As we age, our sleep patterns tend to be chopped up. We fall asleep, awake and then nap. This was true of my father. For the last three of four years of his life, Dad would awake around 4:30 in the morning, shave, go for a walk, have his cereal, read the paper, shower and then nap until about 10 AM. Mom on the other hand, stayed up late, falling asleep in the chair and going into the bed around 2 AM, sleeping until Dad's second awakening. And then they would have coffee together and plan the rest of their day.

ne early morning, Mama awoke and was going to go to the bathroom. Without her glasses and half asleep she stumbled and fell to the floor; somehow wedging herself between the night stand and the bed. She believes Dad is still in bed asleep. She begins calling for him repeatedly, "Bob, Bob, Bob." After several minutes and her calls becoming somewhat panicy, the bathroom door opens and there stands my father with razor in hand, shaving cream on his face and the water running in the sink. Startled by Mom's position he asks "Dolly, what are you doing down there?" After she reacts to him with an angry word or two, they both fall into laughter. "My God," she said, "the kids will certainly put us in a home after this."

After stumbling around, Bob gets his glasses on and helps Dolly up from the floor and onto the bed. She isn't really hurt but stinging from hitting the nightstand. She falls back into laughter as she looks up at her husband of 50+ years standing there with shaving cream on his face, shirtless and wearing his glasses (now smudged with shaving cream). They fall into another wave of laughter; mind you Dolly hasn't gotten to the bathroom yet. I will leave that picture to your imagination as they both scrambled into their small master bedroom bathroom.

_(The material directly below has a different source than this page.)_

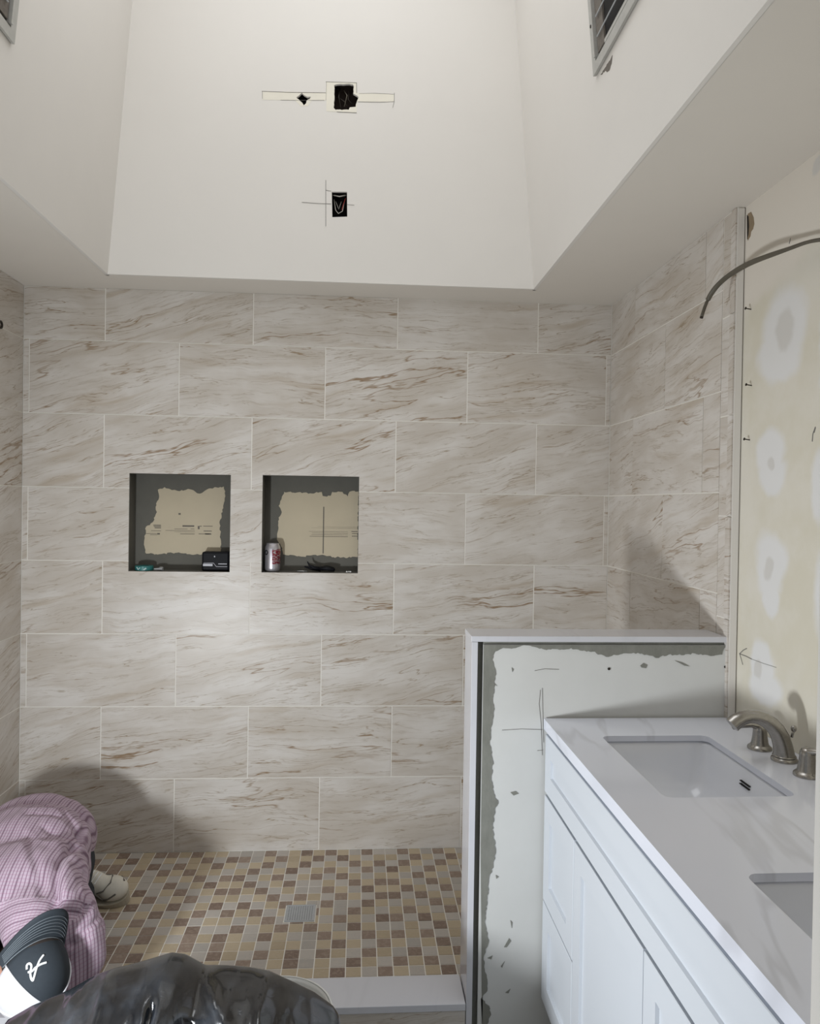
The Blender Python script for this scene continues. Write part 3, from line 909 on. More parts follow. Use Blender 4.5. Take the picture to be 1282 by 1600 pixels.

Now being wide awake, the two of them go into the kitchen to have coffee together. Still laughing, Dolly takes off her glasses and rubs her eyes, wipes off her glasses and replaces them on her nose. She looks at Bob and says, "maybe I did hit my head, because I'm having a hard time seeing." Bob takes his glasses off and says, "well, I didn't hit my head but I'm a little blurry as well." As he sets his glasses on the kitchen table he realizes that Dolly had HIS glasses on. Somehow in the bathroom phase of this event, they had both set their glasses on the sink and picked up the wrong set. Nearly an hour has gone by before the couple realize this.

Mom waited until about 9 AM to call me at the office to recount this tale. When I heard her voice at 9, I was immediately on guard thinking something had gone wrong. I guess you can say the morning went "alittle wrong." But it was a story I still cherish.

As my Dad would always say, "that's my wife." There was never a dull moment with Bob and Dolly.